10 responses to “NFLPA supplement certification program ended in 2011, which puts players at their own risk

  1. The Green Bay Packers might need to get their own defensive players on some “special supplements” or they will give up 200 rushing yards per game like usual

  2. I would think that the NFL has a list of what does and doesn’t fly. Cheating or not, players can easily pull the “I didn’t know” card. Kind of sad for a multi-billion dollar company.

  3. The league should have a list of approved supplements that if the players stick to will never get in trouble.

    The way it is now is very disingenuous by the league and plays a kind of “gotcha!” game with the players that isn’t right.

  4. Well this is absurd. The whole point is the have the program so if one takes the substance and the maker tries to cheat the system it protects the player. A vast majority of suppliment companies would love to slip a little something extra in that makes it seem theirs is better when in fact it’s against the rules. This is a huge failing by the NFLPA. Huge. They should do more to protect their bosses. Yeh their bosses. The ones that pay the dues to keep the union in biz.

  5. The whole concept of a supplement improving athletic (or any other type of) performance is a giant scam anyway.

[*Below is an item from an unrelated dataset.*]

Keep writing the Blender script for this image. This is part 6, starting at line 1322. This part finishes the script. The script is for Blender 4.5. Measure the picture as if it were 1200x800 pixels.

  6. The nflpa probably knew what they werre doing when the put it out there. They are giving the cheaters an alibi purposely . I mean , they are supposed to have the player’s interests…I wish the dudes that cheat would just admit it when they get popped. I know, I know, fat chance….

  7. At this point Player aren’t stupid. The issue ISN’T whether they know what is a banned substance or NOT – they are ALL given a list.

    The issue is that the supplement industry itself is poorly if at all regulated. There is NO guarantee that what is ON the label of their supplement is ACTUALLY in the bottle or if there is ANYTHING additional laced in there.

    Outside of USANA Health Sciences – NO SUPPLEMENT maker puts their money where there mouth is and has a safety, efficacy guarantee. So when a player gets caught with a banned substance in their blood and they are like, this is what I took I didn’t take ANYTHING else – they are more than likely telling the truth.

    Unfortunately for them, there is NO guarantee from the product that they DID take that may have caused a positive test for a substance. Happens ALL the time and leaves mainly NFL players looking like cheaters and ignorant – and we are all missing the point that the companies that produce this stuff is great at marketing and packaging – but not necessarily effective, safe, bioavailable micro-nutrient supplementation.

    OH and the guy above saying supplements dont work – if you truly understood how much these athletes are expending their body and how violent and rigorous the exertion on their cellular level and the amount of natural oxidation they are incurring on themselves – you think water and gatorade is going to help them recover that cellular damage? LOL! Not likely. Try eating healthy when even our most precious of organic whole fruits and vegetables are more than 50% depleted of the nutrients they once had decades ago…. you have a disaster in health as a whole, so suffice to say these athletes need it EVEN MORE than the average person.